I’m noticing a running theme this season of Louie accepting the misery in life and fighting to keep happiness at a distance. The show sets up some fantastic shots to get this point across. In the scene with the garbage men Louie does nothing when the men make noise outside, and then it gets more absurd to show how much misery Louie is willing to tolerate. And in the scene where Louie meets Yvonne Strahovski, she is literally kept at a distance across the court yard while they talk to each other.

http://www.google.com/search?q=sarah+baker&client=aff-maxthon-maxthon4&channel=t26&prmd=ivns&source=lnms&tbm=isch&sa=X&ei=vDlyU8-DNJKwyAS29ID4Aw&ved=0CAUQ_AU

I don’t judge fat people for being fat, so this is just a statement of fact:

The images linked to are images of a fat person.

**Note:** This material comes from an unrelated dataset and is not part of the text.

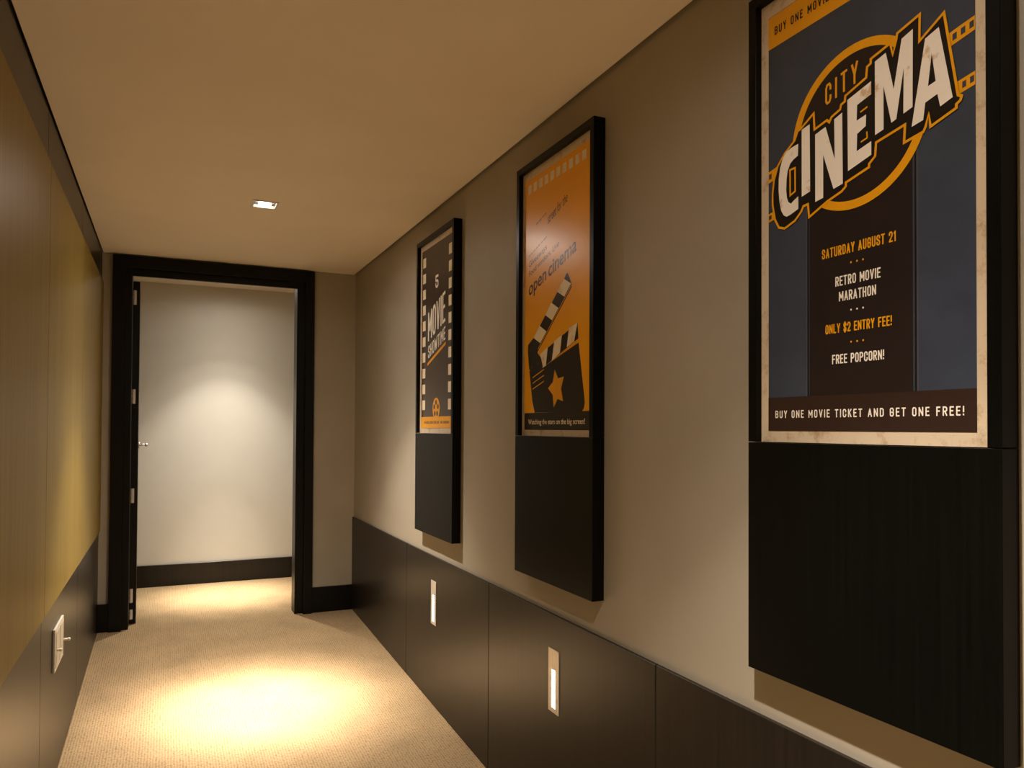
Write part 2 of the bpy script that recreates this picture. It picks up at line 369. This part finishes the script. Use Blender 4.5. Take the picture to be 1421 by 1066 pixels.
class Poster:
    """flat print on a sheet: s runs along the sheet from its far edge, z up from its foot, layers are ink thickness"""
    def __init__(self, print_obj, ya):
        self.o = print_obj; self.ya = ya
    def co(self, s, z, lay):
        return (-.0003*lay, -s, z)
    def poly(self, name, m, pts, lay, hole=None):
        bm = bmesh.new()
        vs = [bm.verts.new(self.co(s, z, lay)) for s, z in pts]
        es = [bm.edges.new((vs[i], vs[(i+1) % len(vs)])) for i in range(len(vs))]
        if hole:
            hv = [bm.verts.new(self.co(s, z, lay)) for s, z in hole]
            es += [bm.edges.new((hv[i], hv[(i+1) % len(hv)])) for i in range(len(hv))]
        bmesh.ops.triangle_fill(bm, use_beauty=True, use_dissolve=False, edges=es)
        return link(name, bm, m, self.o)
    def multi(self, name, m, polys, lay):
        bm = bmesh.new()
        for pts in polys:
            vs = [bm.verts.new(self.co(s, z, lay)) for s, z in pts]
            es = [bm.edges.new((vs[i], vs[(i+1) % len(vs)])) for i in range(len(vs))]
            bmesh.ops.triangle_fill(bm, use_beauty=True, use_dissolve=False, edges=es)
        return link(name, bm, m, self.o)
    def rect(self, name, m, s0, s1, z0, z1, lay):
        return self.poly(name, m, [(s0, z0), (s1, z0), (s1, z1), (s0, z1)], lay)
    def stroke_into(self, bm, pts, wd, lay, closed=True):
        """mitred outline ribbon"""
        n = len(pts); L, R = [], []
        for i in range(n):
            p = Vector(pts[i]); a = Vector(pts[i-1]) if (closed or i > 0) else None; b = Vector(pts[(i+1) % n]) if (closed or i < n-1) else None
            d1 = (p-a).normalized() if a is not None else (b-p).normalized()
            d2 = (b-p).normalized() if b is not None else d1
            n1 = Vector((-d1.y, d1.x)); n2 = Vector((-d2.y, d2.x)); mm = n1+n2
            if mm.length < .3: mm = n1.copy()
            mm.normalize(); k = min(1.9, 1/max(.25, mm.dot(n1)))
            L.append(bm.verts.new(self.co(*(p+mm*k*wd/2), lay))); R.append(bm.verts.new(self.co(*(p-mm*k*wd/2), lay)))
        for i in range(n if closed else n-1):
            j = (i+1) % n; bm.faces.new((L[i], L[j], R[j], R[i]))
    def stroke(self, name, m, pts, wd, lay, closed=True):
        bm = bmesh.new(); self.stroke_into(bm, pts, wd, lay, closed)
        return link(name, bm, m, self.o)
    def ring(self, name, m, c, r0, r1, lay, a0=0, a1=360, n=72):
        bm = bmesh.new(); A, Bv = [], []
        for k in range(n+1):
            a = math.radians(a0+(a1-a0)*k/n)
            A.append(bm.verts.new(self.co(c[0]+r1*math.cos(a), c[1]+r1*math.sin(a), lay)))
            if r0 > 0: Bv.append(bm.verts.new(self.co(c[0]+r0*math.cos(a), c[1]+r0*math.sin(a), lay)))
        if r0 > 0:
            for k in range(n): bm.faces.new((A[k], A[k+1], Bv[k+1], Bv[k]))
        else:
            bm.faces.new(A[:-1] if abs(a1-a0-360) < 1e-6 else A)
        return link(name, bm, m, self.o)
    def text(self, name, m, body, s0, s1, zb, h, lay, slope=0.0, bold=.03, space=1.0, cap=True):
        cu = bpy.data.curves.new('tmp', 'FONT'); cu.body = body; cu.offset = bold; cu.space_character = space; cu.resolution_u = 4
        ob = bpy.data.objects.new('tmp', cu); COL.objects.link(ob)
        dg = bpy.context.evaluated_depsgraph_get(); dg.update()
        me = bpy.data.meshes.new_from_object(ob.evaluated_get(dg))
        bpy.data.objects.remove(ob); bpy.data.curves.remove(cu)
        x0 = min(v.co.x for v in me.vertices); x1 = max(v.co.x for v in me.vertices)
        y1 = CAPH if cap else XH
        for v in me.vertices:
            u = (v.co.x-x0)/(x1-x0); s = s0+u*(s1-s0)
            v.co = self.co(s, zb+v.co.y/y1*h+slope*(s-s0), lay)
        me.materials.clear(); me.materials.append(m)
        me.name = name; o = bpy.data.objects.new(name, me); COL.objects.link(o); o.parent = self.o
        return o
def glyph_top(ch):
    cu = bpy.data.curves.new('tmp', 'FONT'); cu.body = ch; ob = bpy.data.objects.new('tmp', cu); COL.objects.link(ob)
    dg = bpy.context.evaluated_depsgraph_get(); dg.update(); me = bpy.data.meshes.new_from_object(ob.evaluated_get(dg))
    t_ = max(v.co.y for v in me.vertices); bpy.data.objects.remove(ob); bpy.data.curves.remove(cu); bpy.data.meshes.remove(me); return t_
CAPH = glyph_top('H'); XH = glyph_top('x')

_S = [(1, .74), (1, .86), (.75, 1), (.25, 1), (0, .86), (0, .68), (.2, .57), (.8, .43), (1, .32), (1, .14), (.75, 0), (.25, 0), (0, .14), (0, .26)]
_O = [(0, .15), (0, .85), (.25, 1), (.75, 1), (1, .85), (1, .15), (.75, 0), (.25, 0), (0, .15)]
_C = [(1, .70), (1, .85), (.75, 1), (.25, 1), (0, .85), (0, .15), (.25, 0), (.75, 0), (1, .15), (1, .30)]
_P = [(0, 0), (0, 1), (.70, 1), (1, .87), (1, .60), (.70, .47), (0, .47)]
GLYPHS = {  # condensed poster capitals as pen strokes: (width, strokes)
 'A': (1.1, [[(0, 0), (.5, 1), (1, 0)], [(.16, .28), (.84, .28)]]),
 'B': (1, [[(0, 0), (0, 1), (.7, 1), (1, .88), (1, .65), (.72, .53), (1, .40), (1, .12), (.7, 0), (0, 0)], [(0, .53), (.72, .53)]]),
 'C': (1, [_C]), 'D': (1, [[(0, 0), (0, 1), (.65, 1), (1, .84), (1, .16), (.65, 0), (0, 0)]]),
 'E': (.85, [[(1, 1), (0, 1), (0, 0), (1, 0)], [(0, .52), (.85, .52)]]), 'F': (.85, [[(1, 1), (0, 1), (0, 0)], [(0, .52), (.85, .52)]]),
 'G': (1, [_C[:-1] + [(1, .48), (.55, .48)]]), 'H': (1, [[(0, 0), (0, 1)], [(1, 0), (1, 1)], [(0, .5), (1, .5)]]),
 'I': (0, [[(0, 0), (0, 1)]]), 'K': (1, [[(0, 0), (0, 1)], [(1, 1), (.05, .42)], [(.35, .62), (1, 0)]]),
 'L': (.8, [[(0, 1), (0, 0), (1, 0)]]), 'M': (1.4, [[(0, 0), (0, 1), (.5, .30), (1, 1), (1, 0)]]), 'N': (1.1, [[(0, 0), (0, 1), (1, 0), (1, 1)]]),
 'O': (1, [_O]), 'P': (1, [_P]), 'R': (1, [_P, [(.5, .47), (1, 0)]]), 'S': (1, [_S]), 'T': (1, [[(0, 1), (1, 1)], [(.5, 1), (.5, 0)]]),
 'U': (1, [[(0, 1), (0, .15), (.25, 0), (.75, 0), (1, .15), (1, 1)]]), 'V': (1.1, [[(0, 1), (.5, 0), (1, 1)]]), 'W': (1.5, [[(0, 1), (.25, 0), (.5, .8), (.75, 0), (1, 1)]]),
 'Y': (1.05, [[(0, 1), (.5, .45), (1, 1)], [(.5, .45), (.5, 0)]]), '1': (.35, [[(0, .82), (1, 1), (1, 0)]]),
 '2': (1, [[(0, .72), (0, .86), (.25, 1), (.75, 1), (1, .86), (1, .62), (0, 0), (1, 0)]]), '5': (1, [[(1, 1), (0, 1), (0, .58), (.7, .58), (1, .44), (1, .15), (.75, 0), (.25, 0), (0, .15), (0, .25)]]),
 '$': (.85, [_S, [(.5, 1.1), (.5, -.1)]]), '!': (0, [[(0, 1), (0, .42)], [(0, .07), (0, .03)]]), ' ': (.35, [])}
def pen_text(p, m, body, s0, s1, zb, h, lay, slope=0.0, weight=.145, gap=.66, name='lettering'):
    """capitals drawn with a flat pen; weight is the stroke as a share of the height, gap the space between letters"""
    t = weight*h
    gw = [GLYPHS[c][0] for c in body]; n = len(body)
    # total = sum(w)*u + n*t + gap*u*(n-1)
    u = ((s1-s0)-n*t)/(sum(gw)+gap*(n-1)*.5)
    bm = bmesh.new(); x = s0
    for c, g in zip(body, gw):
        for si, k in enumerate(GLYPHS[c][1]):
            pts = [(x+t/2+a*g*u, zb+t/2+b*(h-t)) for a, b in k]
            pts = [Vector((a, b+slope*(a-s0))) for a, b in pts]
            nseg = len(pts)-1; closed = len(k) > 3 and k[0] == k[-1]
            for i in range(nseg):   # one pen stroke each, overlapping ends lie on each other like ink
                q0, q1 = pts[i], pts[i+1]; d = (q1-q0).normalized()
                e0 = .5 if (i == 0 and not closed) else .30; e1 = .5 if (i == nseg-1 and not closed) else .30
                par = i % 2 if not (closed and nseg % 2 and i == nseg-1) else 2
                p.stroke_into(bm, [tuple(q0-d*t*e0), tuple(q1+d*t*e1)], t, lay+.2*(par+3*si), False)
        x += g*u+t+gap*.5*u
    return link(name, bm, m, p.o)
def framed(ya, label):
    t = empty('poster_frame', (XR, ya, FB)); tag(t, label, 'framed poster', 'tall black poster frames on the right wall')
    d = XF-XR
    def P(name, y0, y1, z0, z1, x0, x1, m=FRAMEM, bv=.0008):
        bm = bmesh.new(); box(bm, x0, x1, y0, y1, z0, z1); bev(bm, bv); return link(name, bm, m, t)
    zt, zs = FT-FB, SEAM-FB
    P('lower_panel', -FW, 0, 0, zs-.0015, d, -.0005)
    P('top_rail', -FW, 0, zt-STILE, zt, d, -.0005)
    P('stile', -STILE, 0, zs, zt-STILE, d, -.0005)
    P('stile', -FW, -FW+STILE, zs, zt-STILE, d, -.0005)
    P('backing_board', -FW+STILE, -STILE, zs, zt-STILE, d+REC+.0015, -.0005, GAP, .0003)
    bm = bmesh.new(); w_, h_ = FW-2*STILE, zt-STILE-zs
    box(bm, 0, .0012, -w_, 0, 0, h_)
    sh = link('poster_print', bm, CREAM, t); sh.location = (d+REC, -STILE, zs)
    return Poster(sh, ya)
W_ = FW-2*STILE; H_ = FT-SEAM-STILE

# ---- nearest poster: city cinema
p = framed(1.281, 'nearest framed poster, navy with large slanted CINEMA lettering')
p.rect('field', NAVY, .0215, .476, .0235, .905, 1)
p.rect('top_banner', GOLD, .0215, .476, .836, .904, 2)
p.rect('centre_column', BROWN, .1345, .364, .093, .60, 2)
for s in (.129, .3675):
    p.rect('rule_line', INKBLK, s, s+.0035, .093, .56, 2)
p.rect('rule_line', LINE, .1262, .1285, .093, .56, 2); p.rect('rule_line', LINE, .3715, .3745, .093, .53, 2)
p.rect('bottom_banner', BROWN2, .0215, .476, .0235, .0930, 3)
pen_text(p, INKBLK, 'BUY ONE MOVIE TICKET AND GET ONE FREE!', .040, .456, .861, .0175, 4, weight=.15, gap=1.35)
pen_text(p, WHITE, 'BUY ONE MOVIE TICKET AND GET ONE FREE!', .042, .4555, .0500, .0155, 4, weight=.15, gap=1.35)
pen_text(p, GOLD, 'SATURDAY AUGUST 21', .1665, .3315, .3585, .0190, 4)
pen_text(p, WHITE, 'RETRO MOVIE', .199, .300, .300, .0185, 4)
pen_text(p, WHITE, 'MARATHON', .2075, .2905, .2705, .0185, 4)
pen_text(p, GOLD, 'ONLY $2 ENTRY FEE!', .175, .323, .2110, .0180, 4)
pen_text(p, WHITE, 'FREE POPCORN!', .191, .307, .152, .0178, 4)
for z, m in ((.340, GOLD), (.251, CREAM2), (.191, GOLD)):
    for s in (.2355, .249, .2625):
        p.ring('dot', m, (s, z), 0, .0019, 4, n=14)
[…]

That you found her adorable doesn’t mean she’s not fat–a person can be fat and adorable at the same time. :wink:

I’m watching the episode right now btw. I don’t know that I agree with the point she’s trying to make at the end. Well, I mean, everybody’s different. But her monologue seems to assume that guys find her attractive but are afraid to date her because their own status will be questioned. I don’t think that’s true. I think most guys just aren’t attracted, physically, to overweight women.

ETA: I should amend that to say I don’t think guys are attracted, usually, physically, to women they perceive as overweight. Of course these perceptions vary from guy to guy and culture to culture.

I think she’s talking about a subset of guys, of which Louie is included. Vanessa knows that guys are attracted to her because guys are willing to sleep with her. And we know Louie is attracted to overweight women because he doesn’t deny it when Vanessa accuses him of having sex with fat girls but never dating them.

I have no idea how often men are having secret sex with fat women, but if we assume this premise is true, then I can’t disagree with Vanessa’s conclusion.